Core fee income in the banking entity grew 24.1% y-o-y. For the banking entity, GNPL inched up 17bp q-o-q to 2.59%. Total stressed loans (NNPL + standard restructured) increased q-o-q both for the bank (2.67% vs. 2.54%) and consol (1.15% versus 1.01%). The slippage ratio at consolidated level was 1.7% in Q4 and 1.33% for FY17 as the bank recognised ex-IVBL stressed assets as NPLs.
Change in estimates. We increase consolidated estimates by 2% and 4.3% for FY18/19E respectively on the back of better fee income and small upgrade to NIM while keeping credit costs flat at 49bps.

We also increase standalone (bank) estimates by 9.8% and 12% for FY18/19E driven largely by lower expense ratio offsetting a marginally lower NIM while forecasting a flat credit cost of 44bps.

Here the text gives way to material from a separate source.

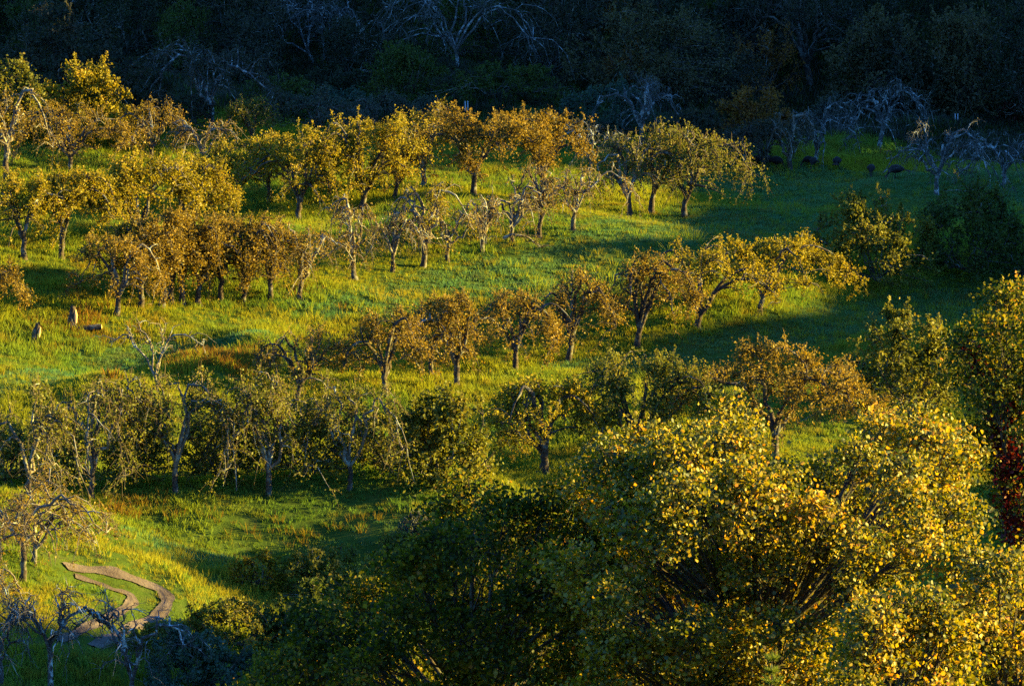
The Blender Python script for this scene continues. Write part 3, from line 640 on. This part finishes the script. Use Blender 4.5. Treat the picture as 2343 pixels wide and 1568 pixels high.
# ------------------------------------------------------------------ big maples in front
LEAFM = {}
def maple(label, D, u, clumps, pal, seed, trunk_r=.28, leafd=1.0, vine=None, leafparts=300):
    """clumps: (u, v, radius_px, depth_offset_m) ellipsoid leaf masses; the tree stands at distance D below pixel column u"""
    rng = np.random.default_rng(5000 + seed)
    x = (u - 1171) / F * D * 1.02; z0 = float(zt(x, D)); base = np.array([x, D, z0])
    root = thing('maple_tree', label, 'maple tree', base - [0, 0, .05], 'maples in the foreground')
    C = []; Rr = []
    for cu, cv, rp, dd in clumps:
        d = ray(cu, cv); t = (D + dd) / d[1]; p = np.array([0, 0, CAMZ]) + d * t
        C.append(p - base); Rr.append(rp * t / F)
    C = np.array(C); Rr = np.array(Rr)
    ctr = C.mean(0); H = C[:, 2].max(); zfk = max(H * .35, C[:, 2].min() * .5)
    # trunk and limbs
    K = 14
    topz = H * .8
    tp = wob(bez(np.array([[0, 0, -.4]]), np.array([[ctr[0] * .1, ctr[1] * .1, topz * .5]]), np.array([[ctr[0] * .7, ctr[1] * .7, topz]]), K), .07, rng)
    g = Geo(); g.add(*tubes(tp, trunk_r * np.linspace(1.25, .3, K)[None], 10)); link("trunk", g.mesh("trunk", M['mbark'], True), root)
    nb = 0
    for c, r in zip(C, Rr):
        tz = np.clip((c[2] - .35 * np.linalg.norm(c[:2] - tp[0, :, :2].mean(0)) - .5) / topz, .18, .98); k = int(tz * (K - 1)); s0 = tp[0, k]
        P = wob(bez(s0[None], (s0 * .5 + c * .5 - [0, 0, .1 * np.linalg.norm(c - s0)])[None], (c + [0, 0, r * .3])[None], 9), .06, rng)
        g = Geo(); rr = np.linspace(.22 * trunk_r * (1 + .08 * np.linalg.norm(c - s0)), .02, 9)[None]; g.add(*tubes(P, rr, 6))
        m = 9; st = P[0, rng.integers(3, 9, m)]; d = unit(rng.normal(0, 1, (m, 3)) + [0, 0, .4]); en = c + d * r * rng.uniform(.6, .95, (m, 1))
        g.add(*tubes(wob(bez(st, (st + en) / 2 - [0, 0, .1], en, 6), .04, rng), np.linspace(.03, .008, 6)[None] * np.ones((m, 1)), 4))
        link("branch", g.mesh("branch", M['mbark'], True), root)
    # leaves: on the sprays of each clump
    AL = []; AH = []; tw0 = []; tw1 = []
    for ci, (c, r) in enumerate(zip(C, Rr)):
        nsp = int(34 * r * r * 1.0) + 16
        dd = unit(rng.normal(0, 1, (nsp, 3)) + [0, 0, .25]); sp = c + dd * r * (rng.uniform(.25, 1.1, (nsp, 1)) ** .5) * [1, 1, .92]
        tw0.append(c + dd * r * .3); tw1.append(sp)
        nl_ = int(30 * leafd)
        q = np.repeat(sp, nl_, 0) + rng.normal(0, .21, (nsp * nl_, 3)) * [1, 1, .75]
        AL.append(q); AH.append(np.repeat(rng.normal(.0, .10, nsp), nl_) + rng.normal(0, .05))
    tw0 = np.concatenate(tw0); tw1 = np.concatenate(tw1)
    g = Geo(); g.add(*tubes(wob(bez(tw0, (tw0 + tw1) / 2, tw1, 4), .05, rng), np.linspace(.014, .006, 4)[None] * np.ones((len(tw0), 1)), 3))
    o = link("twigs", g.mesh("twigs", M['mbark']), root); o['kind'] = 'stuff'
    A = np.concatenate(AL); hb = np.concatenate(AH)
    hue = np.clip(rng.beta(2.0, 2.6, len(A)) + hb, 0, 1)
    # the leaves that show largest, one by one
    toc = (np.array([0, 0, CAMZ]) - base); score = (A @ unit(toc)) + rng.normal(0, 2.0, len(A))
    idx = np.argsort(-score)[:0]
    pick = rng.choice(np.argsort(-score)[:6000], min(leafparts, 6000, len(A)), replace=False) if leafparts else []
    keep = np.ones(len(A), bool); keep[pick] = False
    g = Geo(); g.add(*leaves(A[keep], .092, hue[keep], rng, fold=True))
    o = link("foliage", g.mesh("foliage", M[pal]), root); o['kind'] = 'stuff'
    for q in pick:
        hb_ = int(hue[q] * 5.99)
        if (pal, hb_) not in LEAFM:
            gg = Geo(); gg.add(*leaves(np.zeros((1, 3)), .12, np.array([hb_ / 5.99 + .05]), rng, fold=True)); LEAFM[(pal, hb_)] = gg.mesh("leaf", M[pal])
        o = link("leaf", LEAFM[(pal, hb_)], root, A[q]); o.rotation_euler = tuple(rng.uniform(0, 6, 3))
    if vine:   # red creeper climbing trunk and a limb
        g = Geo(); pts = []
        for (vu, vv, vr) in vine:
            d = ray(vu, vv); t = (D - .35) / d[1]; pts.append((np.array([0, 0, CAMZ]) + d * t - base, vr * t / F))
        Q = []
        for (p, r), (p2, r2) in zip(pts[:-1], pts[1:]):
            if r2 < 0: continue
            n_ = int(np.linalg.norm(p2 - p) * 330 * abs(r) * 4); w = rng.uniform(0, 1, (n_, 1))
            Q.append(p * (1 - w) + p2 * w + rng.normal(0, 1, (n_, 3)) * (abs(r) * (1 - w) + abs(r2) * w))
        Q = np.concatenate(Q)
        g.add(*leaves(Q, .12, np.clip(rng.normal(.45, .25, len(Q)), 0, 1), rng, fold=True))
        o = link("red_creeper", g.mesh("red_creeper", M['red']), root); o['kind'] = 'stuff'
        o['label'] = "dark red creeper leaves climbing the trunk"
    return root
rm = random.Random(5)
def fillcl(box, n, r0, r1, dep, keepf, seed):
    q = random.Random(seed); out = []
    tries = 0
    while len(out) < n and tries < 6000:
        tries += 1
        u = q.uniform(box[0], box[2]); v = q.uniform(box[1], box[3])
        if not keepf(u, v): continue
        r = q.uniform(r0, r1)
        if any((u - a) ** 2 + (v - b) ** 2 < (.75 * (r + c)) ** 2 * .42 and abs(e - 0) < 9 for a, b, c, e in out): continue
        out.append((u, v, r, q.uniform(-dep, dep)))
    return out
def poly(pts):
    def f(u, v):
        c = False; n = len(pts)
        for i in range(n):
            x1, y1 = pts[i]; x2, y2 = pts[(i + 1) % n]
            if (y1 > v) != (y2 > v) and u < (x2 - x1) * (v - y1) / (y2 - y1) + x1: c = not c
        return c
    return f
pm = poly([(1370, 1060), (1400, 1010), (1500, 1000), (1600, 1000), (1660, 955), (1720, 965), (1790, 1060), (1860, 1110), (1930, 1080), (1960, 1000), (2020, 950), (2080, 935), (2150, 950), (2185, 1010), (2200, 1120), (2190, 1230), (2130, 1290),
           (2020, 1330), (1930, 1400), (1880, 1500), (1850, 1640), (1350, 1640), (1310, 1400), (1340, 1200)])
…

We are not as sanguine as management. (20% forecast) on loan growth in FY18E (GST impact) and bake in ~17%/16% on standalone/consol estimates. This results in an EPS CAGR of 19% (consolidated) and 20.8% (standalone) over FY17-20E. We expect consolidated RoA/RoE to be 2%/15.3% by FY20E.

KMB trades at 4.5x Mar’17 adj. BV and 29.8x EPS Mar’18E. At our PT of Rs 930 (roll fwd by a qtr), we value KMB at 4x Mar’18E adj. BV and 25.2x EPS Mar’19E. This compares to 5-year average of 3.9x BV and 23x EPS. Downside – weaker growth/asset quality, valuation compression. Upside – stronger loan growth, lower credit costs.